Digital Ocean

With the ever-increasing interest in SONAR system applications for the detection, monitoring and classification of acoustic targets and the communication with nearby participants, a plethora of different scenarios and configurations have to be considered. Manually testing these setups by deploying them in real ocean-, port- or water-tank environments can be both cost- and time intensive. As a result of this, the slow feedback loops can slow down the development of algorithms and approaches for modern SONAR systems. By building a "digital twin" of the water column and its common inhabiting acoustic targets, rapid feedback and therefore faster development and research on SONAR applications is made possible.

This demo presents such a simulated ocean environment ("digital ocean") for SONAR applications, encompassing multiple simulated acoustic targets such as ships, walls, mammals, and bubbles. Each target is placed inside a 3D environment, each having its own trajectory and frequency response to model backscatter behavior for reflections of acoustic waves. Furthermore, each target can also act as an active sound source, emitting acoustic signals from its own location. These targets are initialized with respect to the specified parameters of the digital ocean configuration in the initialization phase. Further targets can be dynamically added during runtime.

User interface of the environment simulation.

Dynamic environment processes and effects such as the simulation of the ocean surface, environment noise or wind- and water currents are also available. Their properties, such as directions of currents or the strength of the noise, are adjustable in real-time through the GUI or a priori in the digital ocean configuration. Therefore, different environment scenarios can be designed and evaluated.

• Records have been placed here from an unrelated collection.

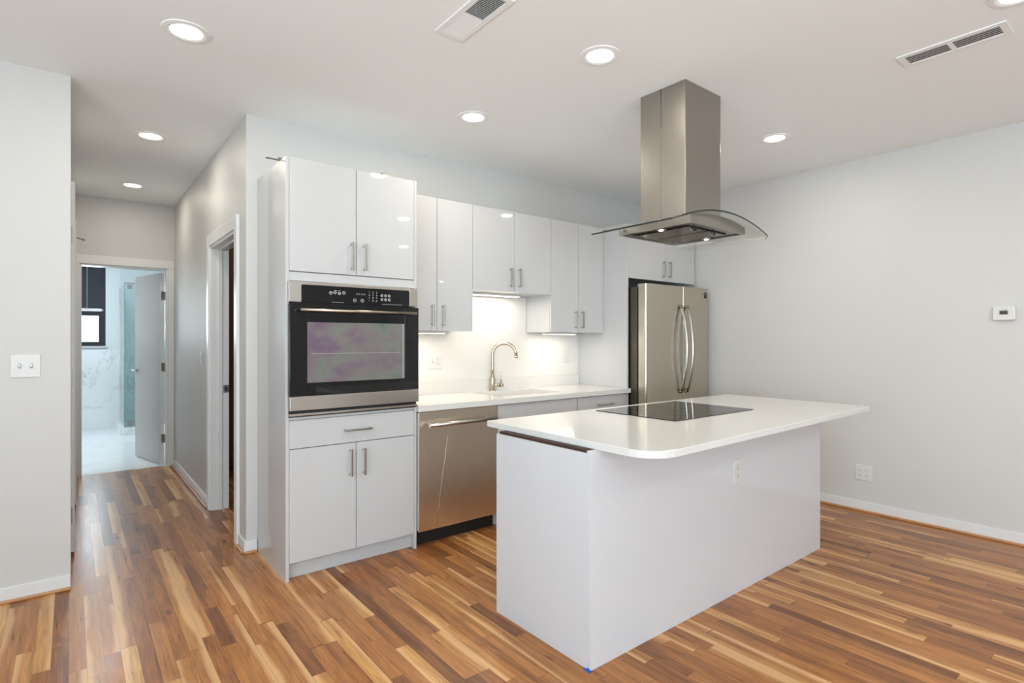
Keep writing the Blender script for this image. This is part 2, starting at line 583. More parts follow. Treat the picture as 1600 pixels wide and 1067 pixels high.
# baseboards with their oak shoe moulding
BBH, BBT, SH = 0.078, 0.013, 0.016


def baseboard(name, x0, x1, y0, y1, side):
    """side: direction the wall faces, the board grows that way"""
    if side == '-Y':
        b = (x0, x1, y0 - BBT, y0); s = (x0, x1, y0 - BBT - SH, y0 - BBT)
    elif side == '-X':
        b = (x0 - BBT, x0, y0, y1); s = (x0 - BBT - SH, x0 - BBT, y0, y1)
    else:
        b = (x0, x0 + BBT, y0, y1); s = (x0 + BBT, x0 + BBT + SH, y0, y1)
    o = struct(bx(name, *b, 0.0, BBH, M['trim'], bevel=0.003))
    q = bx('shoe_moulding', *s, 0.0, SH, M['shoe'], o, bevel=0.005)
    q['label'] = 'thin oak shoe moulding'
    return o


baseboard('baseboard_right', XR, XR, YR, -0.27, '-X')
baseboard('baseboard_left_front', XW, XL, YL, YL, '-Y')
baseboard('baseboard_kitchen', XH - BBT, -0.003, YK, YK, '-Y')
baseboard('baseboard_hall_corner', XH, XH, YK, HR0 - 0.085, '-X')
baseboard('baseboard_hall_right', XH, XH, HR1 + 0.085, YE - 0.02, '-X')

# door trims
CT = 0.02


def casing_hall_right():
    def b(bm):
        x0, x1 = XH - CT, XH
        box(bm, x0, x1, HR0 - 0.075, HR0, 0, DH)
        box(bm, x0, x1, HR1, HR1 + 0.075, 0, DH)
        box(bm, x0, x1, HR0 - 0.075, HR1 + 0.075, DH, DH + 0.085)
    struct(obj('trim_1', b, M['trim'], bevel=0.003))

    def j(bm):
        x0, x1 = XH - 0.004, XH + T + 0.004
        box(bm, x0, x1, HR0 - 0.001, HR0 + 0.018, 0, DH)
        box(bm, x0, x1, HR1 - 0.018, HR1 + 0.001, 0, DH)
        box(bm, x0, x1, HR0 + 0.018, HR1 - 0.018, DH - 0.018, DH + 0.001)
        # stops
        box(bm, XH + 0.045, XH + 0.075, HR1 - 0.030, HR1 - 0.018, 0, DH - 0.018)
        box(bm, XH + 0.045, XH + 0.075, HR0 + 0.018, HR1 - 0.018, DH - 0.030, DH - 0.018)
    jb = struct(obj('trim_2', j, M['trim'], bevel=0.002))
    sp = bx('strike_plate', XH + 0.082, XH + 0.122, HR1 - 0.021, HR1 - 0.0185, 0.915, 0.975, M['hinge'], jb, bevel=0.002)
    sp['label'] = 'dark steel strike plate'
    bx('latch_hole', XH + 0.094, XH + 0.110, HR1 - 0.0225, HR1 - 0.0208, 0.930, 0.960, M['blackpl'], sp)


casing_hall_right()
# brown panelled wall unit seen as a sliver through the doorway
w = thing('wardrobe', 'dark brown wardrobe seen as a sliver through the hallway doorway', 'wardrobe', (0.9, 3.3, 0))
bx('body', 0.30, 1.70, 3.05, 3.60, 0.0, 2.35, M['brown'], w, 0.004)
bx('door', 0.31, 0.99, 3.03, 3.05, 0.06, 2.33, M['brown'], w, 0.003)
bx('door', 1.01, 1.69, 3.03, 3.05, 0.06, 2.33, M['brown'], w, 0.003)


def casing_end():
    def b(bm):
        y0, y1 = YE - CT, YE
        box(bm, XL + 0.001, BX0, y0, y1, 0, BH)
        box(bm, BX1, XH - 0.001, y0, y1, 0, BH)
        box(bm, XL + 0.001, XH - 0.001, y0, y1, BH, BH + 0.085)
    struct(obj('trim_3', b, M['trim'], bevel=0.003))

    def j(bm):
        box(bm, BX0 - 0.001, BX0 + 0.016, YE - 0.004, YE + T + 0.004, 0, BH)
        box(bm, BX1 - 0.016, BX1 + 0.001, YE - 0.004, YE + T + 0.004, 0, BH)
        box(bm, BX0 + 0.016, BX1 - 0.016, YE - 0.004, YE + T + 0.004, BH - 0.016, BH + 0.001)
    struct(obj('trim_4', j, M['trim'], bevel=0.002))


casing_end()

# bathroom door, hinged on the right jamb and swung into the bathroom
dd = bpy.data.objects.new('door_1', None)
dd.location = (-0.146, YE + T + 0.008, 0.012)
COL.objects.link(dd)
dd['kind'] = 'structure'
DW = 0.70
dang = math.radians(14.0)


def door_slab(bm):
    box(bm, dd.location.x - 0.035, dd.location.x, dd.location.y, dd.location.y + DW, 0.012, 2.045)


obj('panel', door_slab, M['doorpaint'], dd, 0.003)
bx('edge_strip', dd.location.x - 0.0345, dd.location.x - 0.0005, dd.location.y - 0.0015, dd.location.y, 0.014, 2.043, M['trim'], dd)
for hz in (0.28, 1.04, 1.80):
    bx('hinge', dd.location.x - 0.026, dd.location.x + 0.007, dd.location.y - 0.006, dd.location.y - 0.0015, hz - 0.045, hz + 0.045, M['hinge'], dd, 0.001)


def lever(bm):
    x, y = dd.location.x, dd.location.y + DW - 0.06
    cyl(bm, (x - 0.035, y, 0.985), (x - 0.043, y, 0.985), 0.026)
    cyl(bm, (x - 0.043, y, 0.985), (x - 0.085, y, 0.985), 0.009)
    tube(bm, [(x - 0.083, y, 0.985), (x - 0.086, y - 0.03, 0.985), (x - 0.084, y - 0.11, 0.983)], 0.008, 12)


obj('lever_handle', lever, M['nickel'], dd)
dd.rotation_euler = (0, 0, dang)

# flat closet doors on the hallway left wall (seen almost edge on)


def hall_slab(name, y0, y1, x1, z0, z1, hinges):
    o = struct(bx(name, XL + 0.0005, x1, y0, y1, z0, z1, M['trim'], bevel=0.002))
    for hz in hinges:
        bx('hinge', XL + 0.0005, XL + 0.008, y0 - 0.004, y0 - 0.0005, hz - 0.05, hz + 0.05, M['hinge'], o)
    return o


hall_slab('door_2', 1.22, 1.95, -0.9015, 0.02, 2.31, (0.25, 1.10, 1.98))
hall_slab('door_3', 2.45, 3.20, -0.884, 0.02, 2.285, (2.1,))
cat_ = tag(obj('door_stop', lambda bm: (cyl(bm, (-0.884, 2.7, 2.18), (-0.835, 2.7, 2.165), 0.006), cyl(bm, (-0.842, 2.7, 2.167), (-0.832, 2.7, 2.164), 0.010)), M['hinge']),
           'small metal catch sticking out high on the left hallway wall', 'door catch')

# ------------------------------------------------------------------ bathroom fittings
wb = bpy.data.objects.new('window_3', None)
wb.location = ((WX0 + WX1) / 2, YB + 0.08, WZ0)
COL.objects.link(wb)
wb['kind'] = 'structure'


def bath_frame(bm):
    y0, y1 = YB + 0.03, YB + 0.09
    box(bm, WX0, WX0 + 0.05, y0, y1, WZ0, WZ1)
    box(bm, WX1 - 0.05, WX1, y0, y1, WZ0, WZ1)
    box(bm, WX0 + 0.05, WX1 - 0.05, y0, y1, WZ1 - 0.05, WZ1)
    box(bm, WX0 + 0.05, WX1 - 0.05, y0, y1, WZ0, WZ0 + 0.04)


def bath_sash(bm):
    y0, y1 = YB + 0.045, YB + 0.08
    box(bm, WX0 + 0.05, WX1 - 0.05, y0, y1, 1.69, 1.76)
    box(bm, WX1 - 0.082, WX1 - 0.05, y0, y1, WZ0 + 0.04, 1.69)
    box(bm, WX0 + 0.05, WX0 + 0.082, y0, y1, WZ0 + 0.04, 1.69)
    box(bm, WX0 + 0.082, WX1 - 0.082, y0, y1, WZ0 + 0.04, WZ0 + 0.065)


obj('window_frame', bath_frame, M['wframe'], wb)
obj('sash', bath_sash, M['wframe'], wb)
bx('pane', WX0 + 0.082, WX1 - 0.082, YB + 0.060, YB + 0.064, WZ0 + 0.065, 1.69, M['glass'], wb)
bx('pane', WX0 + 0.05, WX1 - 0.05, YB + 0.060, YB + 0.064, 1.76, WZ1 - 0.05, M['glass'], wb)
bx('window_sill', WX0 - 0.04, WX1 + 0.03, YB - 0.035, YB + 0.02, WZ0 - 0.028, WZ0, M['trim'], wb, 0.004)

bl = thing('window_blind', 'dark slatted blind covering the top half of the bathroom window', 'blind', (-0.93, YB, WZ1))


def slats(bm):
    z = 1.80
    while z < WZ1 - 0.04:
        box(bm, WX0 + 0.008, WX1 - 0.008, YB - 0.008, YB + 0.014, z, z + 0.0016, Matrix.Rotation(math.radians(58), 3, 'X'))
        z += 0.0185


obj('slats', slats, M['blind'], bl)
bx('head_rail', WX0 + 0.005, WX1 - 0.005, YB - 0.012, YB + 0.022, WZ1 - 0.04, WZ1 - 0.001, M['blind'], bl, 0.002)
q = bx('bottom_rail', WX0 + 0.008, WX1 - 0.03, YB - 0.012, YB + 0.016, 1.762, 1.785, M['plate'], bl, 0.002)
q['label'] = 'white bottom rail'
obj('cord', lambda bm: cyl(bm, (-0.735, YB - 0.014, 1.78), (-0.735, YB - 0.014, 2.42), 0.003, seg=8), M['cord'], bl)

# glass shower with a marble kerb
SX, SY = -0.335, 6.32
sh = thing('shower_enclosure', 'frameless glass shower panels on a low marble kerb in bathroom corner', 'shower enclosure', (0.2, 6.7, 0))


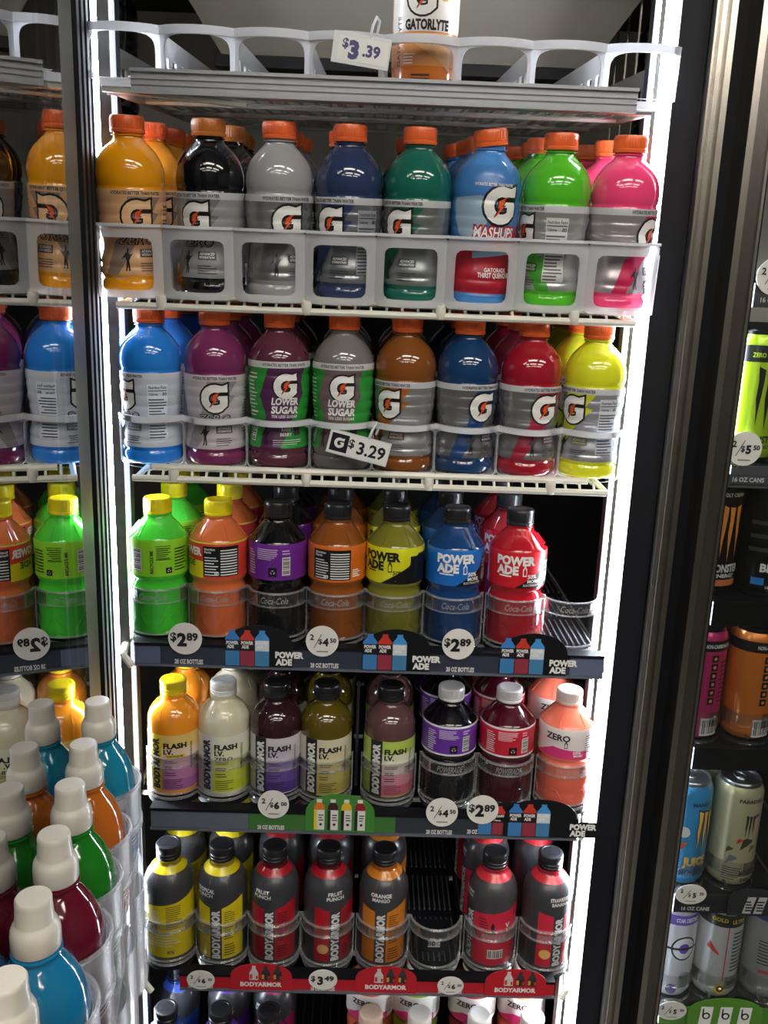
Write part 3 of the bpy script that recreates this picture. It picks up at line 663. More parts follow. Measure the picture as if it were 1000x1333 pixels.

The SONAR simulation processing for the projector signals happens in the frequency domain as seen below. The transformed signals are propagated through a processing chain, emulating the propagation of acoustic waves through the configured environmental channels.

System simulation processing chain GUI in KiRAT.

The actual underwater signal processing occurs within the SONAR processing chain shown below. The hydrophone signals may originate from either real hydrophone recordings or simulated environmental signals, as the SONAR processing is decoupled from the simulation process. Consequently, the same processing can be flexibly applied to a simulated environment (running as a second KiRAT instance on another PC) or connected to the hydrophone output during real-world evaluations. The projector transmit sequences are also generated within this chain.

SONAR processing chain GUI in KiRAT.

The hydrophone signals are correlated with the transmit sequences to generate the echogram displayed in the SONAR operator user interface shown below. Both the transmit-side and receive-side beamformer settings can be adjusted here, along with other parameters such as spread control, scaling, and the selection of data to be plotted.

User interface of the SONAR operator.

Due to its adaptability and accurate real-time feedback on the environmental state, this digital ocean also enables autonomous agent–environment interactions for AI training purposes, such as training a reinforcement learning agent. By dynamically responding to changes in SONAR scan parameters, an AI agent can independently explore and infer the environment's dynamics without the need for manual labeling. As a result, it can learn to adapt to its observed environment by adjusting system parameters to achieve a desired objective. For example, in the detection and classification of rising methane gas bubbles in the water column, such an objective could be maximizing the signal-to-noise ratio (SNR) of the bubble targets in the received scans.